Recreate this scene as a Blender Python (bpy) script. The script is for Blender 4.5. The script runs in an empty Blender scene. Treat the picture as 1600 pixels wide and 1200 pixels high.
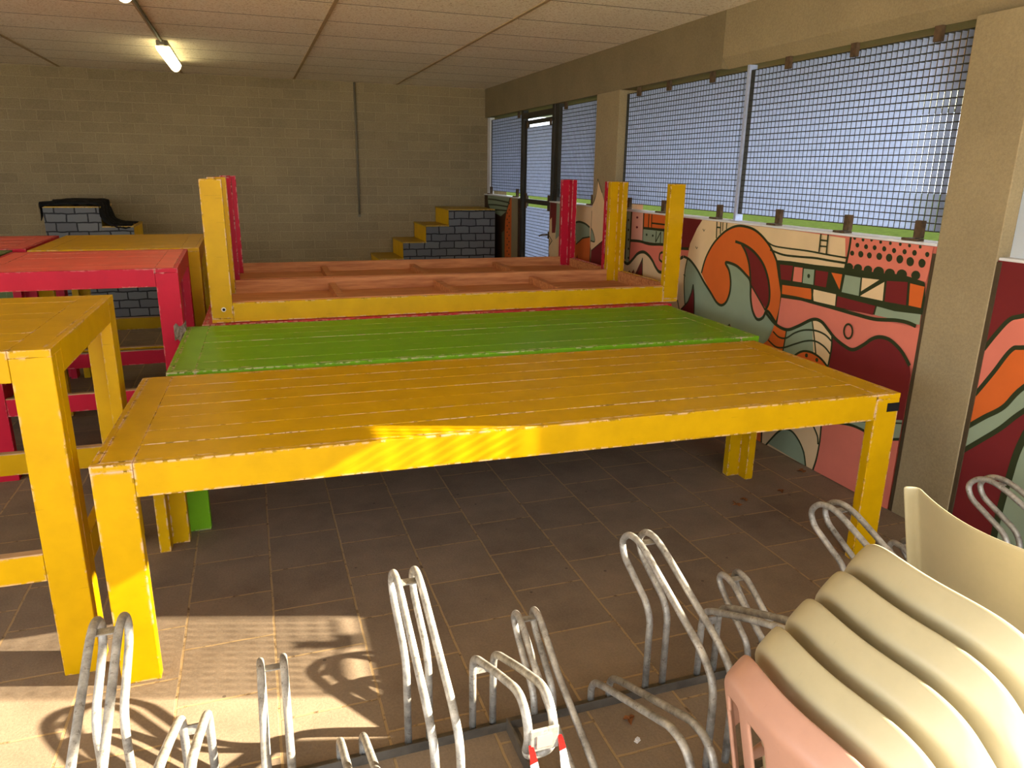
import bpy, bmesh, math, random
from mathutils import Vector, Matrix
random.seed(7)
S = bpy.context.scene
COL = S.collection
# ------------------------------------------------------------------ camera
YAW, PITCH, ROLL, EYE = 0.33854538, 0.28143302, 0.0157203, 1.6
cy_, sy_, cp_, sp_ = math.cos(YAW), math.sin(YAW), math.cos(PITCH), math.sin(PITCH)
fwd = Vector((sy_*cp_, cy_*cp_, -sp_)); rgt = Vector((cy_, -sy_, 0)); upv = rgt.cross(fwd)
c_, s_ = math.cos(ROLL), math.sin(ROLL)
rgt, upv = c_*rgt + s_*upv, -s_*rgt + c_*upv
cam = bpy.data.objects.new('camera', bpy.data.cameras.new('camera')); COL.objects.link(cam)
m = Matrix((rgt, upv, -fwd)).transposed().to_4x4(); m.translation = Vector((0, 0, EYE)); cam.matrix_world = m
cam.data.sensor_width = 36; cam.data.lens = 1147.7/1600*36; cam.data.clip_start = 0.02; cam.data.clip_end = 500
S.camera = cam
# ------------------------------------------------------------------ light and exposure
S.view_settings.view_transform = 'Standard'; S.view_settings.look = 'None'
S.view_settings.gamma = 1; S.view_settings.use_curve_mapping = False
S.view_settings.exposure = 1.47
SUN_DIR = Vector((1, -0.31, 0.485)).normalized()
sun = bpy.data.objects.new('sun', bpy.data.lights.new('sun', 'SUN')); COL.objects.link(sun)
sun.rotation_euler = SUN_DIR.to_track_quat('Z', 'Y').to_euler(); sun.location = (12, -6, 8)
sun.data.energy = 14.5; sun.data.angle = math.radians(0.55); sun.data.color = (1.0, 0.9, 0.72)
W = bpy.data.worlds.new('sky'); S.world = W; W.use_nodes = True
bg = W.node_tree.nodes['Background']; bg.inputs[0].default_value = (0.80, 0.88, 1.0, 1); bg.inputs[1].default_value = 2.0
try:
    S.cycles.max_bounces = 10; S.cycles.diffuse_bounces = 6; S.cycles.caustics_reflective = False; S.cycles.caustics_refractive = False
except Exception: pass

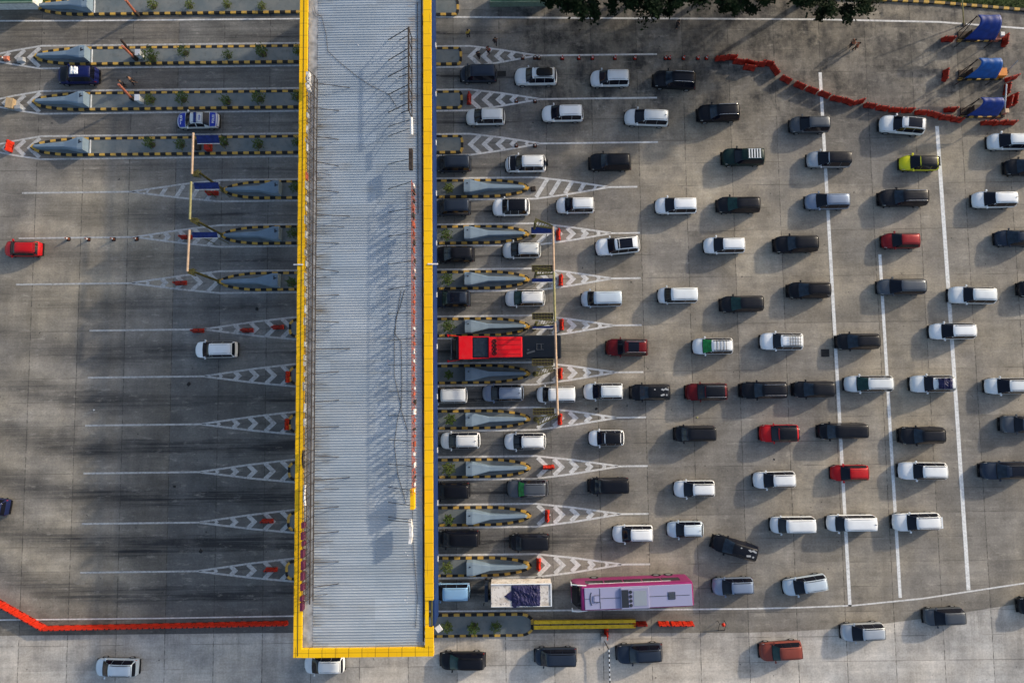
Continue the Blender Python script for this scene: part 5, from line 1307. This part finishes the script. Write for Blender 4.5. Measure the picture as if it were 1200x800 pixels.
for x, y, r, l in ((221.5, 450, .32, 'crumpled dark rag on the left road below the white minivan'), (204.5, 569.5, .2, 'small dark scrap on the left road'), (235.5, 645, .32, 'dark flattened rag above the last but one left gore line'),
                 (301, 362, .28, 'dark scrap left of the canopy, below the sixth left island'), (110, 480, .14, 'tiny pale scrap on the left road'), (698.5, 479, .2, 'black scrap on the road below the pearl minivan'), (907, 538, .16, 'black scrap below the bright red bonnet SUV'), (817, 489, .2, 'yellow scrap of paper left of the ninth row')):
    p = at(x, y, 0); random.seed(int(x)); po = [(p.x+r*random.uniform(.4, 1)*math.cos(k*.9)*1.1, p.y+r*random.uniform(.4, 1)*math.sin(k*.9)) for k in range(7)]
    tag(MB().prism(po, .01, .06, inset=.08).build('rag' if 'pale' not in l and 'yellow' not in l else 'paper_scrap', M['rag'] if 'pale' not in l and 'yellow' not in l else (M['sign_white'] if 'pale' in l else M['olive_pipe']), origin=(p.x, p.y, 0)), l, 'litter')
for x, y, l, mt in ((24, 70, 'low grey block in the second left gore', 'gutter'), (7, 68.5, 'brown block at the tip of the second left gore', 'rust_boom'), (21, 126, 'grey block in the third left gore', 'gutter'), (625, 221, 'dark tyre-like ring block in the slashed gore', 'steel_dark')):
    p = at(x, y, .2); tag(MB().box((p.x, p.y, .17), (.95 if 'grey' in l else .6, .6, .34), .1, top=.75).build('concrete_block', M[mt], origin=(p.x, p.y, 0), bevel=.04), l, 'block')
p = at(11.5, 121, .4); tag(MB().box((p.x, p.y, .25), (.75, 1.1, .5), -.12).box((p.x, p.y, .53), (.8, 1.15, .06), -.12).build('plywood_crate', M['ply'], origin=(p.x, p.y, 0)), 'tan plywood crate in the third left gore', 'crate')
for x, y, h, mt, l in ((249, 172, .7, 'dull_red', 'dark red cabinet under the blue panel below the police car'), (236.5, 171, .5, 'steel_dark', 'black cabinet beside the red one on the fourth left island')):
    p = at(x-4, y, h/2); tag(MB().box((p.x, p.y, .165+h/2), (.6, 1.0, h)).box((p.x, p.y, .165+h+.03), (.66, 1.06, .05)).build('cabinet', M[mt], origin=(p.x, p.y, .165)), l, 'cabinet')
# green roofed shed edge, upper left, and green barrier rail at the top
p0, p1 = at(-40, -30, 2.6), at(37, 2.0, 2.6); t = thing('roadside_shed', ((p0.x+p1.x)/2, (p0.y+p1.y)/2, 0), 'dark green roofed shed cut by the top left corner', 'shed', absolute=True)
MB().box(((p0.x+p1.x)/2, (p0.y+p1.y)/2, 2.55), (p1.x-p0.x, p0.y-p1.y, .14)).build('roof', M['green_roof'], t)
MB().box(((p0.x+p1.x)/2, p1.y-.06, 2.55), (p1.x-p0.x+.1, .14, .2)).build('roof_trim', M['green_trim'], t)
MB().box(((p0.x+p1.x)/2, (p0.y+p1.y)/2, 1.24), (p1.x-p0.x-1.2, p0.y-p1.y-1.2, 2.44)).build('wall', M['booth'], t)
p0, p1 = at(574, -6, 1.0), at(642, 1.5, 1.0); t = thing('green_railing', ((p0.x+p1.x)/2, (p0.y+p1.y)/2, 0), 'low pale green trough at the top edge right of the canopy', 'trough', absolute=True)
MB().box(((p0.x+p1.x)/2, (p0.y+p1.y)/2, .5), (p1.x-p0.x, .9, 1.0)).build('trough', M['green_trim'], t); MB().box(((p0.x+p1.x)/2, (p0.y+p1.y)/2, 1.01), (p1.x-p0.x-.2, .7, .03)).build('cover', M['green_roof'], t)
p0 = at(600, -1, 0)

# ---------------------------------------------------------------- trees on the north verge
def tree(px, py, hc, rx, ry, rz, n, seed, label):
    c = at(px, py, hc); random.seed(seed); t = thing('tree', (c.x, c.y, 0), label, 'tree', 'trees along the northern verge')
    m = MB(); m.tube((0, 0, 0), (.2, .1, hc*.55), .34, 10, r1=.2)
    limbs = []
    for k in range(9):
        a = k*.7+random.uniform(-.2, .2); e = Vector((rx*.75*math.cos(a), ry*.75*math.sin(a), hc+random.uniform(-1.2, 1.4))); m.tube((.2, .1, hc*.5+random.uniform(-.4, .6)), e, .13, 6, r1=.03); limbs.append(e)
    m.build('trunk', M['bark'], t)
    m = MB(); cl = []
    for k in range(34):
        a = random.uniform(0, 2*PI); r = random.random()**.5; z = random.uniform(-1, 1); s = math.sqrt(max(0, 1-z*z*.8))
        cl.append((Vector((rx*r*s*math.cos(a), ry*r*s*math.sin(a), hc+rz*z)), random.uniform(.7, 1.6)))
    for k in range(70):
        a = random.uniform(0, 2*PI); q = random.uniform(.78, 1.03); cl.append((Vector((rx*q*math.cos(a), ry*q*math.sin(a), hc+random.uniform(-1.6, .4))), random.uniform(.25, .62)))
    for k in range(n):
        o, r = random.choice(cl); st = Vector((1, .6, .5)) if int(o.x*7) % 2 else Vector((.6, 1, .5))
        v = Vector((random.gauss(0, .62)*st.x, random.gauss(0, .62)*st.y, random.gauss(0, .5)*st.z))*r*1.25
        p = o+v; L = random.uniform(.20, .46); a = random.uniform(0, 2*PI); tl = random.uniform(-.7, .7)
        d = Vector((math.cos(a), math.sin(a), math.sin(tl)*.6)); q = Vector((-math.sin(a), math.cos(a), random.uniform(-.5, .5)))*L*.28; d = d*L/2
        m.add([p-d, p+q, p+d, p-q], [(0, 1, 2, 3)])
    m.build('crown', M['tree_leaf'], t)
tree(684, -51, 7.6, 5.6, 5.6, 2.8, 19000, 1, 'leftmost dark tree crown hanging in at the top edge')
tree(768, -55, 8.0, 5.8, 5.8, 3.0, 19000, 2, 'second dark crown from the left at the top edge')
tree(862, -59, 8.0, 5.8, 5.9, 3.0, 19000, 3, 'third dark crown, shallow part of the top edge foliage')
tree(978, -49, 8.4, 6.0, 5.9, 3.0, 19000, 4, 'rightmost crown with loose twigs near the two people')
for k, (x, y, h) in enumerate(((850, -135, 10.5), (940, -140, 11), (1040, -135, 10.5))):
    tree(x, y, h, 6.6, 6.0, 3.4, 17000, 5+k, ('tall tree behind the verge whose shade falls on the cones', 'tall tree behind the verge, middle of the rear row', 'tall tree behind the verge, easternmost of the rear row')[k])

# ---------------------------------------------------------------- people
SKIN = flat('skin', (.28, .15, .09), .6, var=.1); HAIR = flat('black_hair', (.012, .010, .010), .7)
def figure(px, py, face, shirt, pants, label, pose='stand', hat=None):
    """one continuous skinned body, clothing grown on the same joints"""
    g = at(px, py, 0); t = thing('person', (g.x, g.y, 0), label, 'person', rz=math.radians(face))
    sw = .16 if pose == 'walk' else .05
    J = {'pelvis': (0, 0, .93, .13), 'waist': (.01, 0, 1.10, .12), 'chest': (.02, 0, 1.32, .135), 'neck': (.0, 0, 1.48, .055), 'head0': (.03, 0, 1.58, .075), 'head1': (.03, 0, 1.66, .092), 'top': (.01, 0, 1.72, .07), 'nose': (.125, 0, 1.62, .016),
         'headb': (.02, 0, 1.60, .08)}
    E = [('pelvis', 'waist'), ('waist', 'chest'), ('chest', 'neck'), ('neck', 'head0'), ('head0', 'head1'), ('head1', 'top'), ('head0', 'nose')]
    for s, nm in ((1, 'l'), (-1, 'r')):
        f = sw*s; bend = .28 if pose == 'walk' else .10
        J.update({nm+'hip': (0, .10*s, .88, .095), nm+'knee': (f*.6+.03, .11*s, .48, .062), nm+'ank': (f-.03, .11*s, .09, .042), nm+'toe': (f+.15, .12*s, .035, .03),
                  nm+'sh': (0, .19*s, 1.40, .058), nm+'el': (-f*.7-.02, .27*s, 1.12, .042), nm+'wr': (-f*.9+bend*.7, .27*s, .90, .028), nm+'palm': (-f*.9+bend*.85, .265*s, .83, .030)})
        E += [('pelvis', nm+'hip'), (nm+'hip', nm+'knee'), (nm+'knee', nm+'ank'), (nm+'ank', nm+'toe'), ('chest', nm+'sh'), (nm+'sh', nm+'el'), (nm+'el', nm+'wr'), (nm+'wr', nm+'palm')]
        px_, py_, pz_, _ = J[nm+'palm']
        for q in range(5):
            dx = (-.03+.02*q) if q < 4 else .035; ln_ = (.055, .07, .075, .062, .04)[q]
            J[f'{nm}f{q}'] = (px_+dx, py_-(.012*s if q == 4 else 0), pz_-ln_ if q < 4 else pz_-.015, .009); J[f'{nm}g{q}'] = (px_+dx+.012, py_-.02*s, pz_-ln_-.028 if q < 4 else pz_-.045, .008)
            E += [(nm+'palm', f'{nm}f{q}'), (f'{nm}f{q}', f'{nm}g{q}')]
    def skin(name, keys, mat, grow, root, sub=1):
        ks = [k for k in J if k in keys]; idx = {k: i for i, k in enumerate(ks)}
        me = bpy.data.meshes.new(name); me.from_pydata([J[k][:3] for k in ks], [(idx[a], idx[b]) for a, b in E if a in idx and b in idx], [])
        me.materials.append(mat); o = bpy.data.objects.new(name, me); C.objects.link(o); o.parent = t
        md = o.modifiers.new('skin', 'SKIN'); md.use_smooth_shade = True
        lay = me.skin_vertices if len(me.skin_vertices) else None
        if lay is None:
            bpy.context.view_layer.objects.active = o; o.select_set(True)
            bpy.context.view_layer.update(); bpy.ops.mesh.customdata_skin_add(); lay = me.skin_vertices; o.select_set(False)
        for k, i in idx.items():
            r = J[k][3]+grow; lay[0].data[i].radius = (r, r); lay[0].data[i].use_root = (k == root)
        o.modifiers.new('sub', 'SUBSURF').levels = sub; o.modifiers['sub'].render_levels = sub
        return o
    skin('body', set(J)-{'headb'}, SKIN, 0, 'pelvis')
    skin('shirt', {'pelvis', 'waist', 'chest', 'lsh', 'rsh', 'lel', 'rel'}, shirt, .018, 'pelvis')
    skin('trousers', {'pelvis', 'lhip', 'rhip', 'lknee', 'rknee', 'lank', 'rank'}, pants, .016, 'pelvis')
    rows = [[(.0+.105*math.sin(a)*math.cos(b)-.01, .095*math.sin(a)*math.sin(b), 1.665+.10*math.cos(a)) for b in [k*PI/6 for k in range(12)]] for a in [.02+j*1.7/6 for j in range(7)]]
    MB().grid(rows[::-1], closed=True).build('hair' if not hat else 'cap', hat or HAIR, t, smooth=True)
    m = MB()
    for s in (1, -1): m.box((.112, .035*s, 1.635), (.012, .022, .010))
    m.build('eye', HAIR, t)
    return t
SH_O = flat('faded_orange_shirt', (.42, .13, .06), .8); SH_D = flat('dark_shirt', (.03, .03, .035), .8); SH_Y = flat('yellow_vest', (.42, .30, .05), .8); PT = flat('dark_trousers', (.02, .02, .025), .85); SH_R = flat('red_vest', (.40, .03, .03), .8)
figure(994.5, 55.5, 200, SH_O, PT, 'person in a faded orange shirt, left of two standing close together', 'stand')
figure(999.5, 59, 150, SH_O, PT, 'person in a faded orange shirt, right of two standing close together', 'walk')
figure(580.5, 53, 90, SH_D, PT, 'person in dark clothes walking above the topmost right gore', 'walk')
figure(549, 44, 120, SH_Y, PT, 'person in a yellowish vest near the canopy top right', 'stand')
figure(561, 69, 60, SH_D, PT, 'person in dark clothes standing inside the topmost right gore', 'stand')
figure(572.5, 63.5, 240, SH_R, PT, 'person in a red vest inside the topmost right gore', 'stand')
figure(792, 33, 10, SH_D, PT, 'lone person in dark clothes just below the tree crowns', 'stand')
figure(159, 98.5, 10, SH_D, PT, 'person in dark clothes between the second and third left islands', 'walk')
figure(148.5, 102, 200, SH_D, PT, 'person in dark clothes next to the boom of the third left island', 'stand')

#####

THE TASK: From the data above, copy each line that holds "scene".

COMPLETED EXERCISE:
Recreate this scene as a Blender Python (bpy) script. The script is for Blender 4.5. The script runs in an empty Blender scene. Treat the picture as 1600 pixels wide and 1200 pixels high.
S = bpy.context.scene
Continue the Blender Python script for this scene: part 5, from line 1307. This part finishes the script. Write for Blender 4.5. Measure the picture as if it were 1200x800 pixels.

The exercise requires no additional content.